** Begin **

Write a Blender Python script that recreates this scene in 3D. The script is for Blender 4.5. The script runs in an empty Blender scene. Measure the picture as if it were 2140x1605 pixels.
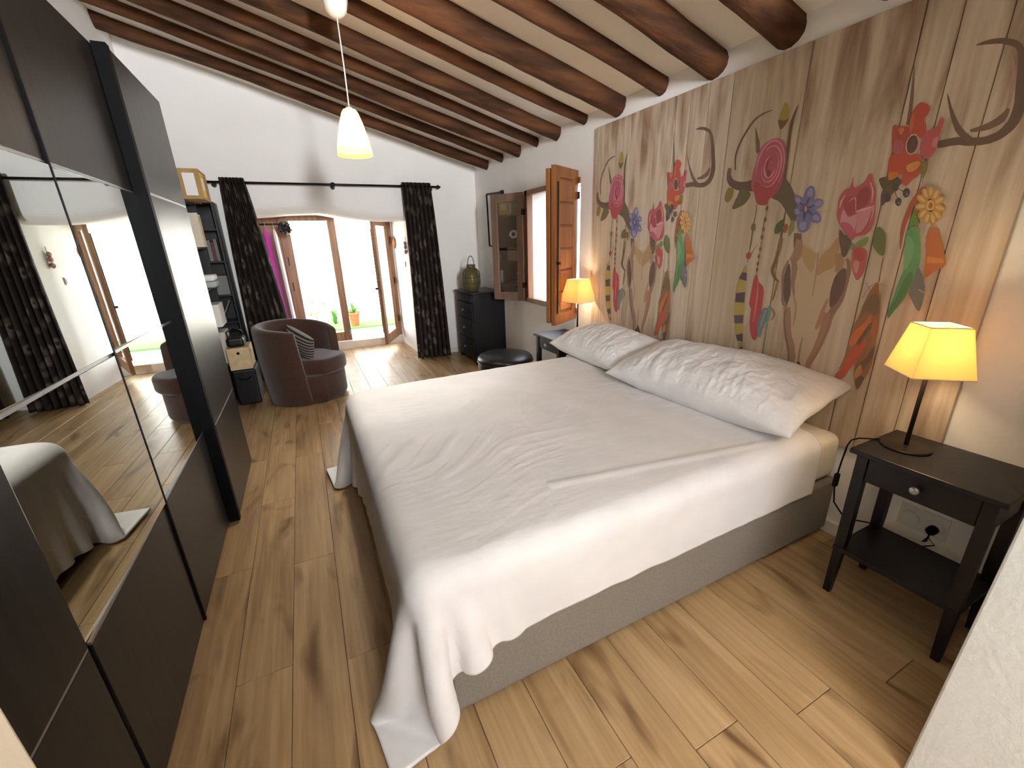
import bpy, bmesh, math, random
import numpy as np
from mathutils import Vector, Matrix, noise
R = math.radians
sc = bpy.context.scene
COL = sc.collection
rnd = random.Random(7)

# ------------------------------------------------------------------ camera, light, exposure
W, D, XL = 2.868, 5.82, -0.66            # headboard wall, garden wall, wardrobe wall
cam = bpy.data.cameras.new('camera'); camo = bpy.data.objects.new('camera', cam); COL.objects.link(camo)
yaw, pit, rol = -0.44112, -0.32679, -0.03257
f = Vector((-math.sin(yaw)*math.cos(pit), math.cos(yaw)*math.cos(pit), math.sin(pit)))
r0 = Vector((math.cos(yaw), math.sin(yaw), 0)); u0 = r0.cross(f)
rt = r0*math.cos(rol) + u0*math.sin(rol); up = -r0*math.sin(rol) + u0*math.cos(rol)
m = Matrix((rt, up, -f)).transposed().to_4x4(); m.translation = (0.5754, 0.0, 1.5185)
camo.matrix_world = m
cam.sensor_width = 36; cam.lens = 877.27/2140*36; cam.clip_start = .02; cam.clip_end = 200
sc.camera = camo
sc.view_settings.view_transform = 'Standard'; sc.view_settings.look = 'None'
sc.view_settings.gamma = 1; sc.view_settings.use_curve_mapping = False
sc.view_settings.exposure = 1.5

wd = bpy.data.worlds.new('sky'); sc.world = wd; wd.use_nodes = True
nt = wd.node_tree; bg = nt.nodes['Background']
sky = nt.nodes.new('ShaderNodeTexSky'); sky.sky_type = 'NISHITA'; sky.sun_disc = False
sky.sun_elevation = R(58); sky.sun_rotation = R(200); sky.dust_density = 3.0; sky.air_density = 1.0; sky.ozone_density = .5
hs = nt.nodes.new('ShaderNodeHueSaturation'); hs.inputs['Saturation'].default_value = .45
nt.links.new(sky.outputs[0], hs.inputs['Color']); nt.links.new(hs.outputs[0], bg.inputs['Color'])
bg.inputs['Strength'].default_value = 0.95

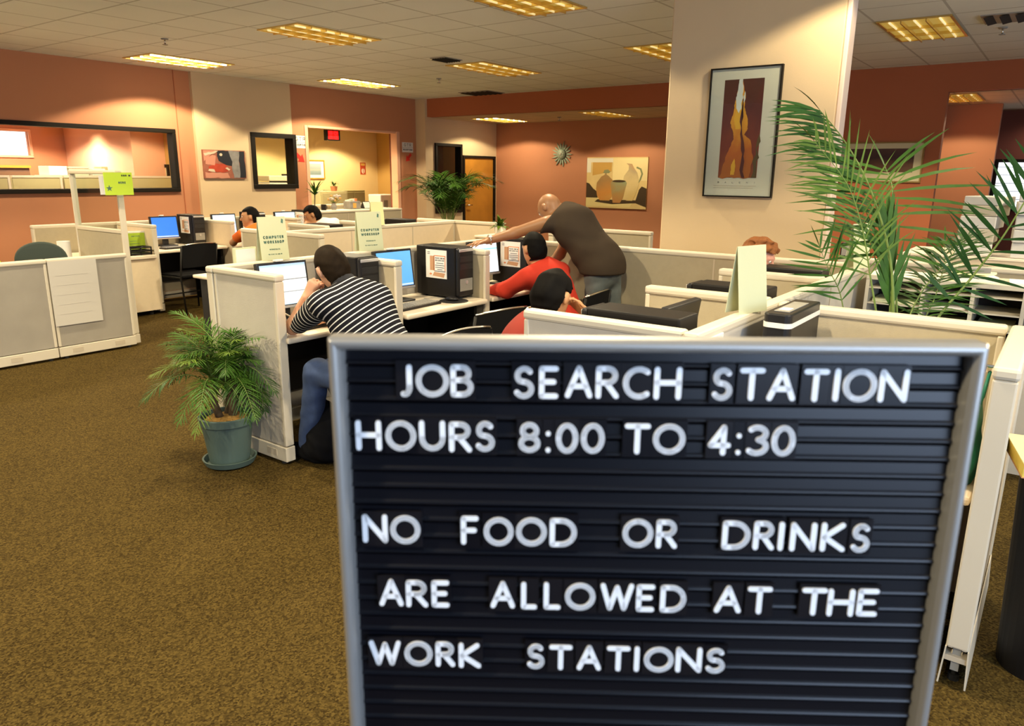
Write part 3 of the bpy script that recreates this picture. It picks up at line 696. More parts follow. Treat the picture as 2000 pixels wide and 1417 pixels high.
# ================================================================ PARTITIONS
def partition(x0, y0, x1, y1, z, label, fab='fabric', th=.056, base=True, group='grey cubicle partitions', seams=(), glass_top=None, low=.02):
    L = math.hypot(x1-x0, y1-y0); t = thing('cubicle_partition', label, 'partition', ((x0+x1)/2, (y0+y1)/2, 0), math.atan2(y1-y0, x1-x0))
    h = L/2; b = .115 if base else low; e = th/2
    lo = glass_top or z
    MB().box(-h+.02, h-.02, -e+.006, e-.006, b, lo-.036).build('fabric_panel', fab, t)
    MB().box(-h-.004, h+.004, -e-.004, e+.004, z-.04, z).build('top_cap', 'trim', t, bevel=.012)
    MB().box(h-.024, h, -e, e, b, z-.04).build('end_post', 'trim', t, bevel=.006)
    MB().box(-h, -h+.024, -e, e, b, z-.04).build('end_post', 'trim', t, bevel=.006)
    if base:
        mb = MB().box(-h, h, -e-.004, e+.004, .022, .108); mb.build('base_strip', 'trim', t, bevel=.004)
        mb = MB()
        for q in (-1, 1):
            for s in (-h*.55, h*.55): mb.box(s-.045, s+.045, q*(e+.004)-.002, q*(e+.004)+.002, .045, .085)
        mb.build('outlet_cover', 'trim_dark', t)
        for q in (-1, 1): MB().lathe([(.02, 0), (.02, .024)], 10, (q*(h-.06), 0, 0)).build('foot', 'rubber', t)
    if seams:
        mb = MB()
        for s in seams: mb.box(-h+s-.006, -h+s+.006, -e+.003, e-.003, b, z-.045)
        mb.build('seam_strip', 'trim_dark', t)
    if glass_top:
        MB().box(-h+.024, h-.024, -e, e, lo-.036, lo).build('middle_rail', 'trim', t, bevel=.006)
        MB().box(-h+.024, h-.024, -.003, .003, lo, z-.04).build('clear_panel', 'glass', t)
    return t
# left island: spine, end panel, dividers
PZ = 1.1
partition(2.45, 4.02, 5.22, 4.02, PZ, 'long back partition of the front left computer row, carrying two pale signs', 'fabric_white', seams=(.93, 1.86))
partition(2.485, 3.40, 2.485, 3.985, PZ, 'end partition beside the potted palm at the striped-shirt station', 'fabric_white')
partition(3.395, 3.40, 3.395, 3.985, PZ, 'divider between the striped-shirt station and the empty station', 'fabric')
partition(4.31, 3.40, 4.31, 3.985, PZ, 'divider the standing man rests his left hand on', 'fabric')
partition(5.25, 1.03, 5.25, 3.985, PZ, 'wide partition closing the aisle behind the bending man', 'fabric', seams=(1.0, 1.97))
# right island
partition(2.46, 1.02, 5.215, 1.02, PZ, 'long spine partition running back behind the letter board', 'fabric_white', seams=(.9, 1.85))
partition(2.50, 1.06, 2.50, 1.76, PZ, 'front divider in front of the man with black hair, above the letter board', 'fabric_white')
partition(3.45, 1.06, 3.45, 1.68, PZ, 'second divider of the right row behind the front computer tower', 'fabric')
partition(4.39, 1.06, 4.39, 1.66, PZ, 'third divider of the right row in front of the auburn-haired woman', 'fabric')
# right front cubicle
partition(3.37, .13, 3.37, .985, PZ, 'partition in front of the big palm at right', 'fabric')
t = partition(2.58, .08, 3.40, .08, PZ, 'tall end-on partition at the far right edge with its open foot', 'fabric_light', th=.066, base=False, low=.15)
for q in (-1, 1):
    MB().add([(-.41, q*.034, .15), (.41, q*.034, .15), (.41, q*.042, .012), (-.41, q*.042, .012), (-.41, q*.030, .15), (.41, q*.030, .15), (.41, q*.037, .012), (-.41, q*.037, .012)], [(0, 1, 2, 3), (7, 6, 5, 4), (0, 4, 5, 1), (1, 5, 6, 2), (2, 6, 7, 3), (3, 7, 4, 0)]).build('raceway_cover', 'trim', t)
    MB().box(-.409, -.40, q*.020-.006, q*.020+.006, .15, 1.055).build('end_groove', 'trim_dark', t)
MB().box(-.39, .39, -.012, .012, .06, .15).build('raceway_channel', 'grey_plastic', t); MB().box(-.405, -.36, -.036, .036, .10, .118).build('end_bracket', 'trim_dark', t)
for q in (-1, 1): MB().lathe([(.018, 0), (.018, .02), (.008, .02), (.008, .08)], 10, (q*.34, 0, 0)).build('foot', 'rubber', t)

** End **

### [Requirement]
Set the lines above down again, word for word, from the first through the one containing "sc.view_settings.exposure = 1.5"; pictures excluded.

### [Complete output]
Write a Blender Python script that recreates this scene in 3D. The script is for Blender 4.5. The script runs in an empty Blender scene. Measure the picture as if it were 2140x1605 pixels.
import bpy, bmesh, math, random
import numpy as np
from mathutils import Vector, Matrix, noise
R = math.radians
sc = bpy.context.scene
COL = sc.collection
rnd = random.Random(7)

# ------------------------------------------------------------------ camera, light, exposure
W, D, XL = 2.868, 5.82, -0.66            # headboard wall, garden wall, wardrobe wall
cam = bpy.data.cameras.new('camera'); camo = bpy.data.objects.new('camera', cam); COL.objects.link(camo)
yaw, pit, rol = -0.44112, -0.32679, -0.03257
f = Vector((-math.sin(yaw)*math.cos(pit), math.cos(yaw)*math.cos(pit), math.sin(pit)))
r0 = Vector((math.cos(yaw), math.sin(yaw), 0)); u0 = r0.cross(f)
rt = r0*math.cos(rol) + u0*math.sin(rol); up = -r0*math.sin(rol) + u0*math.cos(rol)
m = Matrix((rt, up, -f)).transposed().to_4x4(); m.translation = (0.5754, 0.0, 1.5185)
camo.matrix_world = m
cam.sensor_width = 36; cam.lens = 877.27/2140*36; cam.clip_start = .02; cam.clip_end = 200
sc.camera = camo
sc.view_settings.view_transform = 'Standard'; sc.view_settings.look = 'None'
sc.view_settings.gamma = 1; sc.view_settings.use_curve_mapping = False
sc.view_settings.exposure = 1.5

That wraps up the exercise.